Building a Two-Way Street:  What DH Can Do for Sound Studies and What Sound Studies Can Do for DH

Building a Two-Way Street: What DH Can Do for Sound Studies and What Sound Studies Can Do for DH

When: Wednesday March 20th, 12pm
Where: DH Active Learning Space, Food Science Building 4.58


Presentations last ~40mins, followed by short discussion

Building a Two-Way Street:
What DH Can Do for Sound Studies and What Sound Studies Can Do for DH

Dr. Jillian Rogers

As numerous historians of music and sound have pointed out, the humanities have often been slow to engage with sound and music. And yet, as digital humanists who work with sound recognize, sound offers provocative and innovative means for engaging with and examining history and culture.
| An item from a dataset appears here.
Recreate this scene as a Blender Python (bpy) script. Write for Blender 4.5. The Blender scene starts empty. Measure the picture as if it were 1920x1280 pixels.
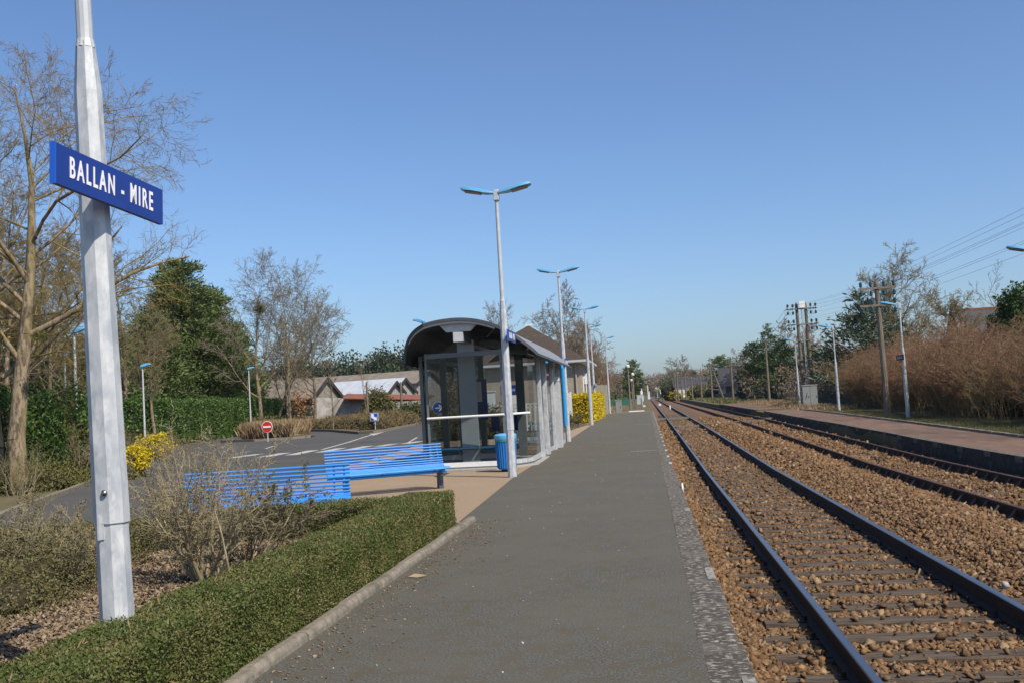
import bpy, bmesh, math, random
import numpy as np
from mathutils import Vector, Matrix
R_ = math.radians
SC = bpy.context.scene
COL = SC.collection
# ------------------------------------------------------------------ camera, sky, sun, exposure
F_, ROLL, VX, VY, EYE = 1920., R_(3.35), 1212., 744., 1.55
_c, _s = math.cos(ROLL), math.sin(ROLL)
def _rot(px, py):
    dx, dy = px-960, py-640
    return dx*_c-dy*_s, dx*_s+dy*_c
_vx, _vy = _rot(VX, VY)
YAW = math.atan(_vx/math.hypot(F_, _vy)); PITCH = math.atan(_vy/F_)
cam = bpy.data.cameras.new('camera'); camo = bpy.data.objects.new('camera', cam); COL.objects.link(camo)
right = Vector((math.cos(YAW), math.sin(YAW), 0))
fwd = Vector((-math.sin(YAW)*math.cos(PITCH), math.cos(YAW)*math.cos(PITCH), math.sin(PITCH)))
up = right.cross(fwd)
cr = right*_c-up*_s; cu = right*_s+up*_c
M = Matrix((cr, cu, -fwd)).transposed().to_4x4(); M.translation = (0, 0, EYE)
camo.matrix_world = M
cam.lens = 36; cam.sensor_width = 36; cam.clip_end = 9000; cam.clip_start = .05
SC.camera = camo
SUN_EL, SUN_AZ = R_(48), math.atan2(.76, -.65)
w = bpy.data.worlds.new('World'); SC.world = w; w.use_nodes = True
nt = w.node_tree; bg = nt.nodes['Background']; sk = nt.nodes.new('ShaderNodeTexSky')
sk.sky_type = 'NISHITA'; sk.sun_disc = False; sk.sun_elevation = SUN_EL; sk.sun_rotation = SUN_AZ
sk.air_density = 1.0; sk.dust_density = 1.25; sk.ozone_density = 6.0; sk.altitude = 0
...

To be fair, though, music and sound scholars have also often been reticent to adopt digital methodologies and outputs in their scholarship. In this talk, I draw on my research on music, sound, and trauma in historical contexts, as well as my work with the digital humanities based SHOCC (Sonic Histories of Cork City) Project, and my experiences in teaching music and sound through digital media to undergraduate and postgraduate students, in order to suggest some of the ways in which digital humanities and sound/music studies might work together in ways that could be mutually beneficial.

About the Speaker

Dr. Jillian Rogers is Lecturer in Music at University College Cork. Jill’s research centers on music and sound as embodied phenomena, and, in particular, on relationships between music/sound and how people have historically experienced and coped with trauma. Her interests in French modernism, affect and psychoanalytic theory, sound studies, and trauma and performance studies coalesce in her current book project, Resonant Recoveries: French Music and Trauma Between the Wars (forthcoming from OUP). In addition to currently co-editing special issues of Nineteenth-Century Music Review and Women and Music, Jill is a founding researcher for the Sonic Histories of Cork City Project.